Gov. Andrew M. Cuomo. (March 27, 2012)

Gov. Andrew M. Cuomo. (March 27, 2012) Credit: AP

ALBANY -- Gov. Andrew M. Cuomo signed new law Friday that allows Suffolk County to establish a "traffic violations bureau" that will let it -- rather than state government -- keep most of the proceeds from locally issued traffic tickets.

The governor also approved measures to enact speed limits as low as 15 mph in neighborhoods close to popular beaches in Lido Beach and Long Beach, and to allow Suffolk County to regulate taxis and limousines in order to prearrange pickups and drop-offs in New York City.

The traffic violations bureau is a big victory for County Executive Steve Bellone. Officials said the action could generate $11 million annually for Suffolk.

"The creation of this new entity will reduce the burden on our courts and eliminate the time law enforcement personnel currently lose sitting in court waiting for cases to be heard," Sen. Lee Zeldin (R-Shirley) said in a statement. "It will also keep Suffolk County dollars here in the county instead of going to Albany to get redistributed around the state."

Currently, fines generated in Babylon, Huntington, Islip, Smithtown and Brookhaven are split between the state and county. The new law allows the county to keep the fines -- although the "state surcharge" part of the ticket will still go to the state.

The governor also signed three solar energy bills intended to make installing solar panels more affordable for homeowners and businesses.

One of the measures should boost a growing business model in which a private company installs the panels on a house and the owner either leases the panels or pays a fixed-rate for the electricity generated.

The new law allows a private company to use a $5,000 tax credit that previously was only available to the homeowner who bought the equipment.

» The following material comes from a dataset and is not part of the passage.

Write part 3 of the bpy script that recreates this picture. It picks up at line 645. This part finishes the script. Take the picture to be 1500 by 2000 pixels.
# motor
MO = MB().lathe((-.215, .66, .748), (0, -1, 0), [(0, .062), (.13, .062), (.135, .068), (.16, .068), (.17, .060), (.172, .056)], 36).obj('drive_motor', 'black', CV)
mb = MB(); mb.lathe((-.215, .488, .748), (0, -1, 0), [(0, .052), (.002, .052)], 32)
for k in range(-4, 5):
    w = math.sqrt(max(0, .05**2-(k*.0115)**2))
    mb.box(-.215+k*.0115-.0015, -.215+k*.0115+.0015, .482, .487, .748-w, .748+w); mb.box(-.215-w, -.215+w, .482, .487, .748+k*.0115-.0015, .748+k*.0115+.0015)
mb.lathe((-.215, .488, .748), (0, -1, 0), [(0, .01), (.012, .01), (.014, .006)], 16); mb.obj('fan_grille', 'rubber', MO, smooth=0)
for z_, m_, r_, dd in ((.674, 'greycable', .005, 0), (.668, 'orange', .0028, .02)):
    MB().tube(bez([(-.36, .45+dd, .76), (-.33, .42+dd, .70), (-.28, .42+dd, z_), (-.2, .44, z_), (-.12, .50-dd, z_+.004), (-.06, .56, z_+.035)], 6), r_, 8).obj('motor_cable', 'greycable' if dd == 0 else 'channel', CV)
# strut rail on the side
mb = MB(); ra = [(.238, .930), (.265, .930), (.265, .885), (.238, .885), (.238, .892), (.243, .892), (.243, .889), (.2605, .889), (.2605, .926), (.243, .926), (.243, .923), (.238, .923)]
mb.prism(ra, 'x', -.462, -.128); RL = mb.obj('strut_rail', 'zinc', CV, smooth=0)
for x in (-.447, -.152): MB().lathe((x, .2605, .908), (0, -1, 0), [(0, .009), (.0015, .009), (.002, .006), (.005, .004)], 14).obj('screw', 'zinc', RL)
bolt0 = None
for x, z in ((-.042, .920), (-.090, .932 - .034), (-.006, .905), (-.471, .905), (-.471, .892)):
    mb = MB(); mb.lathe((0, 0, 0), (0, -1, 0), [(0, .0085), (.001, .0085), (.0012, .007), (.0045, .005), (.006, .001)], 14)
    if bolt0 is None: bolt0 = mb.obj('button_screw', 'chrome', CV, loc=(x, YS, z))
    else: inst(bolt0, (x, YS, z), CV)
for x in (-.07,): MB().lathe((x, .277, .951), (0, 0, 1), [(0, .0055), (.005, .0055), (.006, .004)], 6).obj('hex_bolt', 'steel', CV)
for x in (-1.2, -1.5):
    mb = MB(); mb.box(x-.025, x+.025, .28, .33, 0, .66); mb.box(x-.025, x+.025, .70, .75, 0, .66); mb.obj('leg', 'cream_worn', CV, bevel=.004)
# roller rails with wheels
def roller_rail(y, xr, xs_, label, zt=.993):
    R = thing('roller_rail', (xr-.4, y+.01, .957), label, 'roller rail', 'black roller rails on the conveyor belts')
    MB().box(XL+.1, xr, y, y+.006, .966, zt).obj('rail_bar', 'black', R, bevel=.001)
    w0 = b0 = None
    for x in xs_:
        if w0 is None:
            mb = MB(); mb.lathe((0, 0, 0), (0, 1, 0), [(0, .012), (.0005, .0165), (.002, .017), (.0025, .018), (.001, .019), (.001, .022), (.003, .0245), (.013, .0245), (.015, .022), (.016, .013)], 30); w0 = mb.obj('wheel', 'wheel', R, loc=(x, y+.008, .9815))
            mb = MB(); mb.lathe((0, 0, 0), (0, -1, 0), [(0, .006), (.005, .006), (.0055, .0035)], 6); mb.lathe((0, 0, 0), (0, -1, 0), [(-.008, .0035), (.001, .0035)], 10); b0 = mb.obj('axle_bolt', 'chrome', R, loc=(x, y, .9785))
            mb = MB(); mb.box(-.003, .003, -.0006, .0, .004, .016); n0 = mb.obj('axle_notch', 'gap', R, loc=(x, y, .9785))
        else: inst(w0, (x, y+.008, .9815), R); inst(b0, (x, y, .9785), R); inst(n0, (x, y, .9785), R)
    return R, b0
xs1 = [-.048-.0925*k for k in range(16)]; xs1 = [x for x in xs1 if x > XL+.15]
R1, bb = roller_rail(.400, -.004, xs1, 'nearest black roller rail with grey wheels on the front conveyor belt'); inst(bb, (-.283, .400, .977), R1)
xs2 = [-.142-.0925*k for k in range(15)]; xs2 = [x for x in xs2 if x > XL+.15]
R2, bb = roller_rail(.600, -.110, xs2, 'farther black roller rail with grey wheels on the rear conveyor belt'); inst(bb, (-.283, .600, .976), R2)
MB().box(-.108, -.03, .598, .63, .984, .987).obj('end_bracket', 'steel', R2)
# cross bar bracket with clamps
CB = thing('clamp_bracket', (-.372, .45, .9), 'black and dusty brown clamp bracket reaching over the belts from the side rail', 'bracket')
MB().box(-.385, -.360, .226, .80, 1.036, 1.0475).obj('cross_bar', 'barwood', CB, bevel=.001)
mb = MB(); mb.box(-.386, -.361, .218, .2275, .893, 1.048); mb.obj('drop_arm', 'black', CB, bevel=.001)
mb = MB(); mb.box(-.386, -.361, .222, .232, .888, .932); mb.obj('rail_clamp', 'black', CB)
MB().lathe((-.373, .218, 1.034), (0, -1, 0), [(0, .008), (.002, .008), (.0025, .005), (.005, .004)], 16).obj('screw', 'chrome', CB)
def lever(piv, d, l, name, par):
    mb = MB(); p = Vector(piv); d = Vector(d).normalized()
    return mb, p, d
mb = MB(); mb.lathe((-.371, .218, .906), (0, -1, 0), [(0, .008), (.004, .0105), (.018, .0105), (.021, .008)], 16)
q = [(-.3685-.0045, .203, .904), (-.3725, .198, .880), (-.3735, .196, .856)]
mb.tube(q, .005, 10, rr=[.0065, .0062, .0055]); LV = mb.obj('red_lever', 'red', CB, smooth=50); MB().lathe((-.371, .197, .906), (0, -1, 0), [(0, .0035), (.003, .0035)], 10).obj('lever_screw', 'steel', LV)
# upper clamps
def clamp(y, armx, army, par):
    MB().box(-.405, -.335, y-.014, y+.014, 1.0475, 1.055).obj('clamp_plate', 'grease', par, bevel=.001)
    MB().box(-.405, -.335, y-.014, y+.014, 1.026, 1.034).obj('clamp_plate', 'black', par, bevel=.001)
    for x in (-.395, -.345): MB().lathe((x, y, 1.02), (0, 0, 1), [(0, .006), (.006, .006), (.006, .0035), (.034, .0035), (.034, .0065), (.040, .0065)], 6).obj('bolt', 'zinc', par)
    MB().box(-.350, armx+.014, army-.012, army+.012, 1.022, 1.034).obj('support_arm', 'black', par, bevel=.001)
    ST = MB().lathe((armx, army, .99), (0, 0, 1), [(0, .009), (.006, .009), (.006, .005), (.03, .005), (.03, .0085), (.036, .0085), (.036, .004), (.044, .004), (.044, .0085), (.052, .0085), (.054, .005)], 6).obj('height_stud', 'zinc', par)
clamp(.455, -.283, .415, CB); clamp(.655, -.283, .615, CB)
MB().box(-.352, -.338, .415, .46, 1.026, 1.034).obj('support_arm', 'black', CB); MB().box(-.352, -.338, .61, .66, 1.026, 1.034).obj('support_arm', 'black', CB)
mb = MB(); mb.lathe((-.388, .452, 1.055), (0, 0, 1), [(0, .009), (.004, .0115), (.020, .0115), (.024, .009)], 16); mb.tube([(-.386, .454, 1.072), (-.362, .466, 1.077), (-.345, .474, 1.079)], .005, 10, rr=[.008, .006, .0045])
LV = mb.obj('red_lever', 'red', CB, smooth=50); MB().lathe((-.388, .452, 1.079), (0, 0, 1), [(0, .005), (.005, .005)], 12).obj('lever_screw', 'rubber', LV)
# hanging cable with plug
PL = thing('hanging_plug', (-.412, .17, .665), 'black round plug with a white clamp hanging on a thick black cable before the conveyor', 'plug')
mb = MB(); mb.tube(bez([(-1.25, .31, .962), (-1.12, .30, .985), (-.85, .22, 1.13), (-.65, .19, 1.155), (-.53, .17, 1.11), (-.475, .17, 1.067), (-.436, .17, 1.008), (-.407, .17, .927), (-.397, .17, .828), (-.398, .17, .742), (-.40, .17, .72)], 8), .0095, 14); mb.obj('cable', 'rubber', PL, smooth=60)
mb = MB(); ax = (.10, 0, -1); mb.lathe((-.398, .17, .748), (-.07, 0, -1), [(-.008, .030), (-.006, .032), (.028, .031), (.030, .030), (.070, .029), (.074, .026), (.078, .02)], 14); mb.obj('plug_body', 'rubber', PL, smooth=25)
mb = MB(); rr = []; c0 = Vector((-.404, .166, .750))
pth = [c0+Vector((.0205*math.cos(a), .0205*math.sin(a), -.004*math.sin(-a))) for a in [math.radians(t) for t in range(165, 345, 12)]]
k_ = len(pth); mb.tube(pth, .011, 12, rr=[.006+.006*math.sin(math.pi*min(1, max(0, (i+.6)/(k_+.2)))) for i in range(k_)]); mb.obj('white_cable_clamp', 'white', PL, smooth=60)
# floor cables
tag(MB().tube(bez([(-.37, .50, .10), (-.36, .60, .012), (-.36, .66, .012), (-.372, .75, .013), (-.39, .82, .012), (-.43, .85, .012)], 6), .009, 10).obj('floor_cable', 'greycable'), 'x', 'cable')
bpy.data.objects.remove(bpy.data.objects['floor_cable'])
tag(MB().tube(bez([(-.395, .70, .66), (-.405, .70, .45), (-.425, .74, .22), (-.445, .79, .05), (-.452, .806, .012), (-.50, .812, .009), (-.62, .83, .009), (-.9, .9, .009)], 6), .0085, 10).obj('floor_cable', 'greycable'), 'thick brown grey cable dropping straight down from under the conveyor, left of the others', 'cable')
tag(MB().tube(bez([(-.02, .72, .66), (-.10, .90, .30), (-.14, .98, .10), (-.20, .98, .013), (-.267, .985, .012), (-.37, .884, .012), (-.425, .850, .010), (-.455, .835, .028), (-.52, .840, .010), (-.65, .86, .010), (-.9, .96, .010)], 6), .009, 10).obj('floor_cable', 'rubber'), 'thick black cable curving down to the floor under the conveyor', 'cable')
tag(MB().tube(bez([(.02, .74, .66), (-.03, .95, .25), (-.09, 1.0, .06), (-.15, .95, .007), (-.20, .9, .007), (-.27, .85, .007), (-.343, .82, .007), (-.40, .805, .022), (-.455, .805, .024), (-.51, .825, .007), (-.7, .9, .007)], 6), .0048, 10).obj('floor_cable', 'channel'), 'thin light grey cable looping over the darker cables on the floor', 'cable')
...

The upfront costs -- often $40,000 before federal and state tax credits -- have been prohibitive for many homeowners, said Francis Murray Jr., president and chief executive of the New York State Energy Research and Development Authority.

Under this model, "the company will come and they will finance the project for you and put up the entire $16,000 upfront, so there's no capital outlay by you and you end up as a homeowner paying back that cost through your lease," he said.

Another bill signed into law will exempt commercial property owners from state sales taxes for solar installations and give municipalities the option of exempting those taxes beginning next year. A third bill extends a tax break for solar power for New York City property owners.